What is required: Repeat, exactly and completely, the material that follows. Omit the pictures.

Given records:
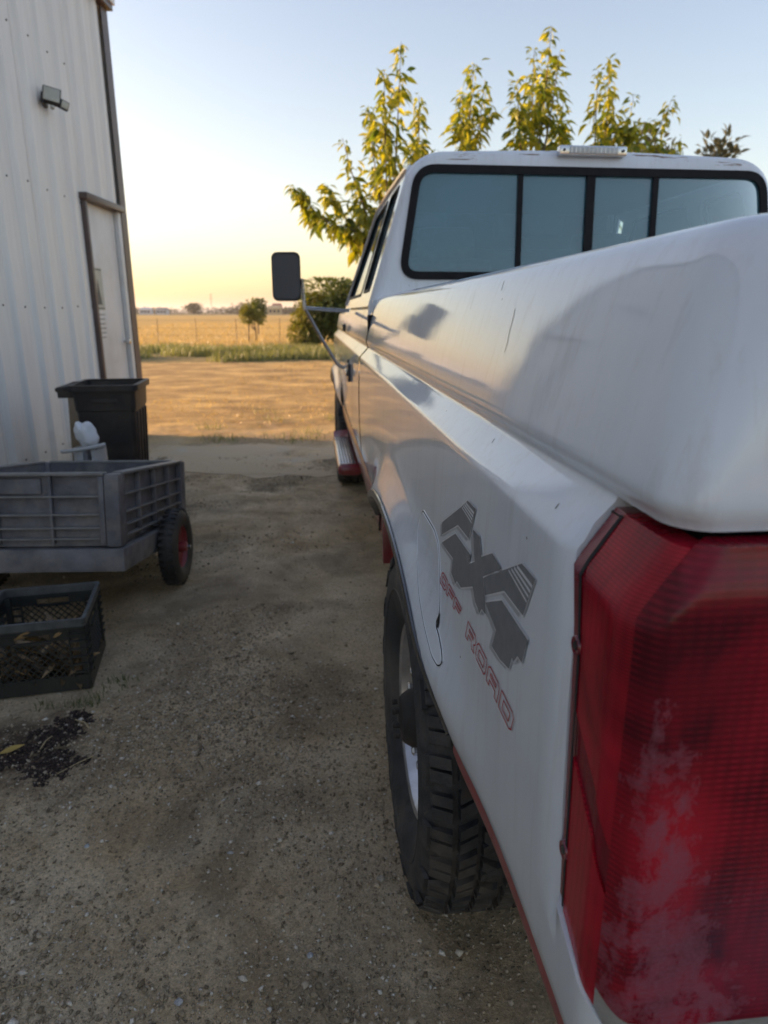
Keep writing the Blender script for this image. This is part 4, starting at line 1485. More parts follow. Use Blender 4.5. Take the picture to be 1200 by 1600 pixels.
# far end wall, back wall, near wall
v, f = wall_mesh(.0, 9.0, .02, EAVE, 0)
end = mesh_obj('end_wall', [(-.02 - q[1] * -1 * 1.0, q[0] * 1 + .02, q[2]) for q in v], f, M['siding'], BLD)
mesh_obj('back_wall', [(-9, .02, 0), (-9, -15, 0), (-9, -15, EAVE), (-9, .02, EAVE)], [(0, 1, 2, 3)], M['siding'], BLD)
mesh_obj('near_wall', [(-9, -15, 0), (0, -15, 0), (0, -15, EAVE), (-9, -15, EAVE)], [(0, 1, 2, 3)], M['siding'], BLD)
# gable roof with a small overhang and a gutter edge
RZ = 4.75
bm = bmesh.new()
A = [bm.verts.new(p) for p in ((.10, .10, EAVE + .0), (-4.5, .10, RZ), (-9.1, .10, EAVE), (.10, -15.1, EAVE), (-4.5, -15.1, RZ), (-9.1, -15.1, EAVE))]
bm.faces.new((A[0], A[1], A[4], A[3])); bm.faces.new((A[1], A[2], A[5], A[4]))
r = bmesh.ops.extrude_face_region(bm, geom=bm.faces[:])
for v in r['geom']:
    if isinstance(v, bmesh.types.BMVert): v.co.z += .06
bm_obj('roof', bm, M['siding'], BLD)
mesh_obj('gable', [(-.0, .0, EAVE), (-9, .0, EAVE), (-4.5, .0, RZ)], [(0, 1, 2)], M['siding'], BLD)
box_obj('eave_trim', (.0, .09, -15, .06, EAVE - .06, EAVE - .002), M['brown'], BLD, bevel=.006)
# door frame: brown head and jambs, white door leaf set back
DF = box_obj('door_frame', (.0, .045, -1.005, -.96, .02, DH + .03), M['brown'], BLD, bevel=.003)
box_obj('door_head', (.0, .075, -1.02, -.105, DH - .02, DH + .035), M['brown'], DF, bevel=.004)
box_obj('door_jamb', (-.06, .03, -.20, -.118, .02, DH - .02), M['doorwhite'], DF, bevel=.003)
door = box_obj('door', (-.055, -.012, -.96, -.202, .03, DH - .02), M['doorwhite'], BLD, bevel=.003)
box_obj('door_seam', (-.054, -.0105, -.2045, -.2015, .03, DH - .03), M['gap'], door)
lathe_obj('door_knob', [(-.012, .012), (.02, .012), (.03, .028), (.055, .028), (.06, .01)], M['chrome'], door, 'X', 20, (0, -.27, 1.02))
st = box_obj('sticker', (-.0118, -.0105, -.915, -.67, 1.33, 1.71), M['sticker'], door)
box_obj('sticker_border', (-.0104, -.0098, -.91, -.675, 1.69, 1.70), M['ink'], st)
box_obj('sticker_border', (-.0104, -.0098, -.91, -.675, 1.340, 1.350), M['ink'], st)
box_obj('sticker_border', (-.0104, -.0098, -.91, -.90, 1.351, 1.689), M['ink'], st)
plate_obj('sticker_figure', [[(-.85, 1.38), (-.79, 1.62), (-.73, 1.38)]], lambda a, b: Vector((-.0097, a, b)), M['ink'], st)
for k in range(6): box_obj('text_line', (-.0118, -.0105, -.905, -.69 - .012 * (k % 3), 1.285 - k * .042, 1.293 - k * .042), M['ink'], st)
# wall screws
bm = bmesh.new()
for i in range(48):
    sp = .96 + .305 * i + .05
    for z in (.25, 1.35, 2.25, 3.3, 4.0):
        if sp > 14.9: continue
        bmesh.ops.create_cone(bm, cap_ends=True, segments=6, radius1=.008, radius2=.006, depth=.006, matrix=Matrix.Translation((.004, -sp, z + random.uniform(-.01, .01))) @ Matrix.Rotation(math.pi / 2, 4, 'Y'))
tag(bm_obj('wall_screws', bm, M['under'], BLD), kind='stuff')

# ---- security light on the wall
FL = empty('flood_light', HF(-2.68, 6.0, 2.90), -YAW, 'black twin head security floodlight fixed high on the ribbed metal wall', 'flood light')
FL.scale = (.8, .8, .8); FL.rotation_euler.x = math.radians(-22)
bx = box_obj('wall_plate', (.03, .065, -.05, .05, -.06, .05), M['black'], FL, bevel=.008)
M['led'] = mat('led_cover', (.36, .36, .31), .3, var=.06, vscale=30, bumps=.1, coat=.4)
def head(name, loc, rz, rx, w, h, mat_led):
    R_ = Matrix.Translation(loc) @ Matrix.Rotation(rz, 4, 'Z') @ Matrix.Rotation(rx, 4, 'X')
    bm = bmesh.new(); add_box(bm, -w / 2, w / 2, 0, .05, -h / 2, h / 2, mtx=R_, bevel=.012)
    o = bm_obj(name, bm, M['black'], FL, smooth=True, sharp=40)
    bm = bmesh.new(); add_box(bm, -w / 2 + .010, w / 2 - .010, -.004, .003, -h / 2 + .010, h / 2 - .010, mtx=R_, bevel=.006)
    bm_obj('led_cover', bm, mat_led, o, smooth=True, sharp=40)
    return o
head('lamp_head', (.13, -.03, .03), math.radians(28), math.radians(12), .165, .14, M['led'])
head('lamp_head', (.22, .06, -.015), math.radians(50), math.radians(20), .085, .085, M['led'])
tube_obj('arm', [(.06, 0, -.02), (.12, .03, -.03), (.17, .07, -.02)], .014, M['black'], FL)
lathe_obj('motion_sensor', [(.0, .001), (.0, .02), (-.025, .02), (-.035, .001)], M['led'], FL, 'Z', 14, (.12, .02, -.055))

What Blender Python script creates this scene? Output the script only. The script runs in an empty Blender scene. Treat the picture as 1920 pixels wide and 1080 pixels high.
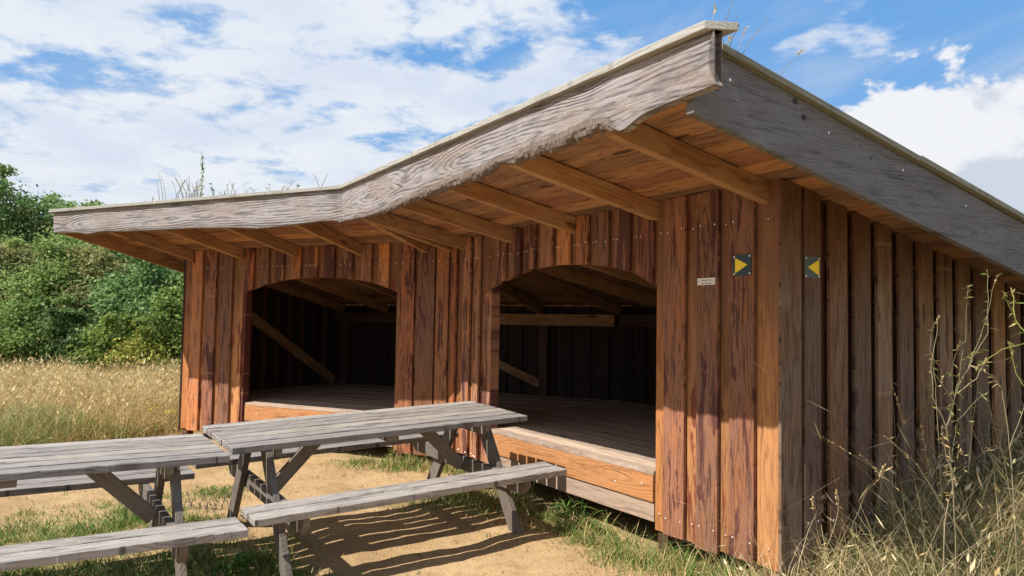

Written reply:
Keep writing the Blender script for this image. This is part 4, starting at line 1485. More parts follow. Use Blender 4.5. Take the picture to be 1200 by 1600 pixels.
# far end wall, back wall, near wall
v, f = wall_mesh(.0, 9.0, .02, EAVE, 0)
end = mesh_obj('end_wall', [(-.02 - q[1] * -1 * 1.0, q[0] * 1 + .02, q[2]) for q in v], f, M['siding'], BLD)
mesh_obj('back_wall', [(-9, .02, 0), (-9, -15, 0), (-9, -15, EAVE), (-9, .02, EAVE)], [(0, 1, 2, 3)], M['siding'], BLD)
mesh_obj('near_wall', [(-9, -15, 0), (0, -15, 0), (0, -15, EAVE), (-9, -15, EAVE)], [(0, 1, 2, 3)], M['siding'], BLD)
# gable roof with a small overhang and a gutter edge
RZ = 4.75
bm = bmesh.new()
A = [bm.verts.new(p) for p in ((.10, .10, EAVE + .0), (-4.5, .10, RZ), (-9.1, .10, EAVE), (.10, -15.1, EAVE), (-4.5, -15.1, RZ), (-9.1, -15.1, EAVE))]
bm.faces.new((A[0], A[1], A[4], A[3])); bm.faces.new((A[1], A[2], A[5], A[4]))
r = bmesh.ops.extrude_face_region(bm, geom=bm.faces[:])
for v in r['geom']:
    if isinstance(v, bmesh.types.BMVert): v.co.z += .06
bm_obj('roof', bm, M['siding'], BLD)
mesh_obj('gable', [(-.0, .0, EAVE), (-9, .0, EAVE), (-4.5, .0, RZ)], [(0, 1, 2)], M['siding'], BLD)
box_obj('eave_trim', (.0, .09, -15, .06, EAVE - .06, EAVE - .002), M['brown'], BLD, bevel=.006)
# door frame: brown head and jambs, white door leaf set back
DF = box_obj('door_frame', (.0, .045, -1.005, -.96, .02, DH + .03), M['brown'], BLD, bevel=.003)
box_obj('door_head', (.0, .075, -1.02, -.105, DH - .02, DH + .035), M['brown'], DF, bevel=.004)
box_obj('door_jamb', (-.06, .03, -.20, -.118, .02, DH - .02), M['doorwhite'], DF, bevel=.003)
door = box_obj('door', (-.055, -.012, -.96, -.202, .03, DH - .02), M['doorwhite'], BLD, bevel=.003)
box_obj('door_seam', (-.054, -.0105, -.2045, -.2015, .03, DH - .03), M['gap'], door)
lathe_obj('door_knob', [(-.012, .012), (.02, .012), (.03, .028), (.055, .028), (.06, .01)], M['chrome'], door, 'X', 20, (0, -.27, 1.02))
st = box_obj('sticker', (-.0118, -.0105, -.915, -.67, 1.33, 1.71), M['sticker'], door)
box_obj('sticker_border', (-.0104, -.0098, -.91, -.675, 1.69, 1.70), M['ink'], st)
box_obj('sticker_border', (-.0104, -.0098, -.91, -.675, 1.340, 1.350), M['ink'], st)
box_obj('sticker_border', (-.0104, -.0098, -.91, -.90, 1.351, 1.689), M['ink'], st)
plate_obj('sticker_figure', [[(-.85, 1.38), (-.79, 1.62), (-.73, 1.38)]], lambda a, b: Vector((-.0097, a, b)), M['ink'], st)
for k in range(6): box_obj('text_line', (-.0118, -.0105, -.905, -.69 - .012 * (k % 3), 1.285 - k * .042, 1.293 - k * .042), M['ink'], st)
# wall screws
bm = bmesh.new()
for i in range(48):
    sp = .96 + .305 * i + .05
    for z in (.25, 1.35, 2.25, 3.3, 4.0):
        if sp > 14.9: continue
        bmesh.ops.create_cone(bm, cap_ends=True, segments=6, radius1=.008, radius2=.006, depth=.006, matrix=Matrix.Translation((.004, -sp, z + random.uniform(-.01, .01))) @ Matrix.Rotation(math.pi / 2, 4, 'Y'))
tag(bm_obj('wall_screws', bm, M['under'], BLD), kind='stuff')

# ---- security light on the wall
FL = empty('flood_light', HF(-2.68, 6.0, 2.90), -YAW, 'black twin head security floodlight fixed high on the ribbed metal wall', 'flood light')
FL.scale = (.8, .8, .8); FL.rotation_euler.x = math.radians(-22)
bx = box_obj('wall_plate', (.03, .065, -.05, .05, -.06, .05), M['black'], FL, bevel=.008)
M['led'] = mat('led_cover', (.36, .36, .31), .3, var=.06, vscale=30, bumps=.1, coat=.4)
def head(name, loc, rz, rx, w, h, mat_led):
    R_ = Matrix.Translation(loc) @ Matrix.Rotation(rz, 4, 'Z') @ Matrix.Rotation(rx, 4, 'X')
    bm = bmesh.new(); add_box(bm, -w / 2, w / 2, 0, .05, -h / 2, h / 2, mtx=R_, bevel=.012)
    o = bm_obj(name, bm, M['black'], FL, smooth=True, sharp=40)
    bm = bmesh.new(); add_box(bm, -w / 2 + .010, w / 2 - .010, -.004, .003, -h / 2 + .010, h / 2 - .010, mtx=R_, bevel=.006)
    bm_obj('led_cover', bm, mat_led, o, smooth=True, sharp=40)
    return o
head('lamp_head', (.13, -.03, .03), math.radians(28), math.radians(12), .165, .14, M['led'])
head('lamp_head', (.22, .06, -.015), math.radians(50), math.radians(20), .085, .085, M['led'])
tube_obj('arm', [(.06, 0, -.02), (.12, .03, -.03), (.17, .07, -.02)], .014, M['black'], FL)
lathe_obj('motion_sensor', [(.0, .001), (.0, .02), (-.025, .02), (-.035, .001)], M['led'], FL, 'Z', 14, (.12, .02, -.055))

What Blender Python script creates this scene? Output the script only. The script runs in an empty Blender scene. Treat the picture as 1920 pixels wide and 1080 pixels high.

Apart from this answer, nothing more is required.